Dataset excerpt
= = = = = = =
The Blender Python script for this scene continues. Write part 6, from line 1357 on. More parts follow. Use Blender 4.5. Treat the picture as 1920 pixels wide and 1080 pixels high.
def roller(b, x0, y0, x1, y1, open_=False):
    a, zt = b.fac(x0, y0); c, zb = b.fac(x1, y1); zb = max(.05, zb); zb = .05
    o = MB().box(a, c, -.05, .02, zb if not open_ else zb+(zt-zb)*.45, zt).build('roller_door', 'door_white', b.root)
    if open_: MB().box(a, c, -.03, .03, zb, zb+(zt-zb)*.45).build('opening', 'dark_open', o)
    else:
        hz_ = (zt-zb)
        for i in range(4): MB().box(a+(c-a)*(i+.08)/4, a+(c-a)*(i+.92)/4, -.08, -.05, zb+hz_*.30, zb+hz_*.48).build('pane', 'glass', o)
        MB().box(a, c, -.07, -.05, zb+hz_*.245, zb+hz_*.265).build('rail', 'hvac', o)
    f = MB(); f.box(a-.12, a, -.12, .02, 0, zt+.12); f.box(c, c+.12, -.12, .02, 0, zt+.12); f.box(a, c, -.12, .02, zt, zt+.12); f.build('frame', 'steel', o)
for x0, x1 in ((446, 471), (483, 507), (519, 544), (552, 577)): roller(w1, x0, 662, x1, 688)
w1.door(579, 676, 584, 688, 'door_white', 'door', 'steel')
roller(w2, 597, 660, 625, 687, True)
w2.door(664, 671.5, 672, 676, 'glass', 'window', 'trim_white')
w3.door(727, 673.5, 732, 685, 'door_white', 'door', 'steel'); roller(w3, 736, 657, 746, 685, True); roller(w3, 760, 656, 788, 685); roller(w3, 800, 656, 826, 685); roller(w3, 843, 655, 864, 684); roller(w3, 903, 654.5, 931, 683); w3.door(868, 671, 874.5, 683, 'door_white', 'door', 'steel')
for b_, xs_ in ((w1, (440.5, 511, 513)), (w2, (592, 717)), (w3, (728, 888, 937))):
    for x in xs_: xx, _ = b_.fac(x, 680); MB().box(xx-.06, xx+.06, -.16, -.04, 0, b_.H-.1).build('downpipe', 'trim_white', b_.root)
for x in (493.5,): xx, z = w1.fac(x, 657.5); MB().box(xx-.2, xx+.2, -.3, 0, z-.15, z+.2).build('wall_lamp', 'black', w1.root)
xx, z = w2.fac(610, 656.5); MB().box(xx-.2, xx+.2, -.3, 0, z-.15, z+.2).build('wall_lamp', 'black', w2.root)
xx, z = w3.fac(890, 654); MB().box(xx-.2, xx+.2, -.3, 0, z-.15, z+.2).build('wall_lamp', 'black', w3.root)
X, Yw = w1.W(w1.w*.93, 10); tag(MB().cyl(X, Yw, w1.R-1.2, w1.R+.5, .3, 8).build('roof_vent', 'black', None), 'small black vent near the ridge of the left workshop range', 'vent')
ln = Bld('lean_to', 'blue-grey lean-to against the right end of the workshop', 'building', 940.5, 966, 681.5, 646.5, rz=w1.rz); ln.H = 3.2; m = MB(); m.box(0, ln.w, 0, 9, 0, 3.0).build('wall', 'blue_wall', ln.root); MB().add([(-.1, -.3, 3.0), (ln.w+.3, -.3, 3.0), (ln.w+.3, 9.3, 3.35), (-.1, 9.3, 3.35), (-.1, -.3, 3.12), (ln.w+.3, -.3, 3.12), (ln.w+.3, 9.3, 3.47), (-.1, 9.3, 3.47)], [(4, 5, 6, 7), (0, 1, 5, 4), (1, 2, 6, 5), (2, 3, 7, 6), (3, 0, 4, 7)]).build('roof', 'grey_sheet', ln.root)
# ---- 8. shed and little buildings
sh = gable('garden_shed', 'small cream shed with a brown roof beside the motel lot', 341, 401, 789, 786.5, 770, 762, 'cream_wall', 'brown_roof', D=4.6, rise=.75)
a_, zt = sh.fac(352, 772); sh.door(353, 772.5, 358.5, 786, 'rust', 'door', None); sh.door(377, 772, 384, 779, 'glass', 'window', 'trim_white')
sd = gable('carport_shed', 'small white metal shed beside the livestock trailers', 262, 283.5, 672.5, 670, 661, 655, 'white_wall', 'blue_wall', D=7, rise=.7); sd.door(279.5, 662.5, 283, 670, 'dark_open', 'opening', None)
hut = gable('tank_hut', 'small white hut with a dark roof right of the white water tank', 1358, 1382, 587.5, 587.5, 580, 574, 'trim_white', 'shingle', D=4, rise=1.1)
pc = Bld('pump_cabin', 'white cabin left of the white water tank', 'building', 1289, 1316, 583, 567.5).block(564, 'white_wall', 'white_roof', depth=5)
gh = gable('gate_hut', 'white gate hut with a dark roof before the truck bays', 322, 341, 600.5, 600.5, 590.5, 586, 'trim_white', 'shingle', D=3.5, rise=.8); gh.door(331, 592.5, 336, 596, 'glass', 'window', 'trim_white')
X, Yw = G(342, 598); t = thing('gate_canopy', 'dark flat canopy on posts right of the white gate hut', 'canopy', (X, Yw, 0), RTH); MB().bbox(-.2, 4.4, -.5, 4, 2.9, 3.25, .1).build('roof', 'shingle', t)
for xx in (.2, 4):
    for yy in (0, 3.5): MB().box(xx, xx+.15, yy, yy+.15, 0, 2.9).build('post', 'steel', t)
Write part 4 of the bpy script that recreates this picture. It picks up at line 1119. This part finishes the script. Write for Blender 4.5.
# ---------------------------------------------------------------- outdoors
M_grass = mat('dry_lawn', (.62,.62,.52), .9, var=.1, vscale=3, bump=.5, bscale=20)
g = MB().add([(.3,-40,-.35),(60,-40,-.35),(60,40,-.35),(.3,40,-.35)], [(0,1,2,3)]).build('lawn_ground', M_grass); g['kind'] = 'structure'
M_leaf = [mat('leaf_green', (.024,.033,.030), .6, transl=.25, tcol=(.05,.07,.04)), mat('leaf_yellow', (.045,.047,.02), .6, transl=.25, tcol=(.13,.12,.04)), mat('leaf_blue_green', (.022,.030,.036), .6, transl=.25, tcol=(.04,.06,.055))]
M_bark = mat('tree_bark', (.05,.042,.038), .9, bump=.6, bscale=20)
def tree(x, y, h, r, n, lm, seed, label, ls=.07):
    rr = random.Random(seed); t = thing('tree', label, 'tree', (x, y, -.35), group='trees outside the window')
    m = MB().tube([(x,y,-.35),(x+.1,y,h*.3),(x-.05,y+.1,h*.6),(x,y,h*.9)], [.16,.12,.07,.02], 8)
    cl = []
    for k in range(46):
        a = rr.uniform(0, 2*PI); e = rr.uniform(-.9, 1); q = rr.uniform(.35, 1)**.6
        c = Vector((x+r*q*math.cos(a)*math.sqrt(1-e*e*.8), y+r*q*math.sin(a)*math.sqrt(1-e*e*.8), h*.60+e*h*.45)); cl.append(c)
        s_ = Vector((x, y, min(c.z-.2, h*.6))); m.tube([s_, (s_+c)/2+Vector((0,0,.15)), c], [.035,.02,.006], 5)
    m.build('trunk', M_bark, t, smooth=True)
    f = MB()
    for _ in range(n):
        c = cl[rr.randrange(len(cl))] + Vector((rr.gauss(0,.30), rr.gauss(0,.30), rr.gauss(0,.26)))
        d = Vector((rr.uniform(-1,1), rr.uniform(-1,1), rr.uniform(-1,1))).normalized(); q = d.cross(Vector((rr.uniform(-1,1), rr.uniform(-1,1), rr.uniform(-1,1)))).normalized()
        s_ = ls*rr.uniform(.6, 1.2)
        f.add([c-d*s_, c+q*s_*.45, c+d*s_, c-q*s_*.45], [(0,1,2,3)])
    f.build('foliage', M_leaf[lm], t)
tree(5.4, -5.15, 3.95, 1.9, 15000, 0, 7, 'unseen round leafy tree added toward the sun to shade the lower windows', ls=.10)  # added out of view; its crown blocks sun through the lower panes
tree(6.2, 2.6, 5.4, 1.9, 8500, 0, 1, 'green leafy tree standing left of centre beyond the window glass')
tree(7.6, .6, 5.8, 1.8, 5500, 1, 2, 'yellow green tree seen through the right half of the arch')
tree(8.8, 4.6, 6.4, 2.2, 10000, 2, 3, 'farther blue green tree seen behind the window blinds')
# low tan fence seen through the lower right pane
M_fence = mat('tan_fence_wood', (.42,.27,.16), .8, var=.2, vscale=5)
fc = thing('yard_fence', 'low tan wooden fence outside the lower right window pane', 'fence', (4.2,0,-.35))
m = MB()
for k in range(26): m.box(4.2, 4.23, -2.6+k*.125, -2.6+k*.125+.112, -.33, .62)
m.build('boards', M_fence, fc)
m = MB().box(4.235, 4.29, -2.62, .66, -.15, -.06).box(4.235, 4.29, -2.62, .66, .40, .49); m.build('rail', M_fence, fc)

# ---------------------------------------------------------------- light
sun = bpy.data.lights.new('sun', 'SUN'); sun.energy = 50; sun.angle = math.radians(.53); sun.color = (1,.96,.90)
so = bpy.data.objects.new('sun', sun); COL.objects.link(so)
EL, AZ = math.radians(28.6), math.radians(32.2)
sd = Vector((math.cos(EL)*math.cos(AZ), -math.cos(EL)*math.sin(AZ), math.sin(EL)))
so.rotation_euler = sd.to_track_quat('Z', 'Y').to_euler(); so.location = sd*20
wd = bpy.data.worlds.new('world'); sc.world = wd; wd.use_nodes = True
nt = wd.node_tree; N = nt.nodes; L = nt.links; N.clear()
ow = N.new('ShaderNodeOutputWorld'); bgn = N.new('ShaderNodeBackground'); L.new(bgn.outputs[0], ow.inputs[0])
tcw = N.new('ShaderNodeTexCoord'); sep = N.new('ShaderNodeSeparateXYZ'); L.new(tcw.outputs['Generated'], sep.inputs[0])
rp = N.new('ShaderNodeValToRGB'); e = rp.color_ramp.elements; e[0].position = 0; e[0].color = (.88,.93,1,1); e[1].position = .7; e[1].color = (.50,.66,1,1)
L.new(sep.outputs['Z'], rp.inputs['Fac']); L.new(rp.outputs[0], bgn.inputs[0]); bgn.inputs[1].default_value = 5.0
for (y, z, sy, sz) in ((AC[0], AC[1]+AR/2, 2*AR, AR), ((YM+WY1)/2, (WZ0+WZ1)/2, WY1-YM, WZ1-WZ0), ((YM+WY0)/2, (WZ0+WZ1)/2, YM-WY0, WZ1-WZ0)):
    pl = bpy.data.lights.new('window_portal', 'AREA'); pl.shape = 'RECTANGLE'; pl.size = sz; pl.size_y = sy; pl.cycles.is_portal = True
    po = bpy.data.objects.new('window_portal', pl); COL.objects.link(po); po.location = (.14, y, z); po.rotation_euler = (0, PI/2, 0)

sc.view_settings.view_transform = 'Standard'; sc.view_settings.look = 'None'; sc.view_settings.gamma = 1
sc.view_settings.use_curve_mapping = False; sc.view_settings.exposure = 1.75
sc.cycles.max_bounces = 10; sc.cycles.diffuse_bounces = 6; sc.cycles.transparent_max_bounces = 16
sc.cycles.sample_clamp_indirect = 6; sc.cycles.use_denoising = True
= = = = = = =
AIM OF THE TASK
Each line with the string "Write" in it needs to be found and copied.

TASK RESPONSE
The Blender Python script for this scene continues. Write part 6, from line 1357 on. More parts follow. Use Blender 4.5. Treat the picture as 1920 pixels wide and 1080 pixels high.
Write part 4 of the bpy script that recreates this picture. It picks up at line 1119. This part finishes the script. Write for Blender 4.5.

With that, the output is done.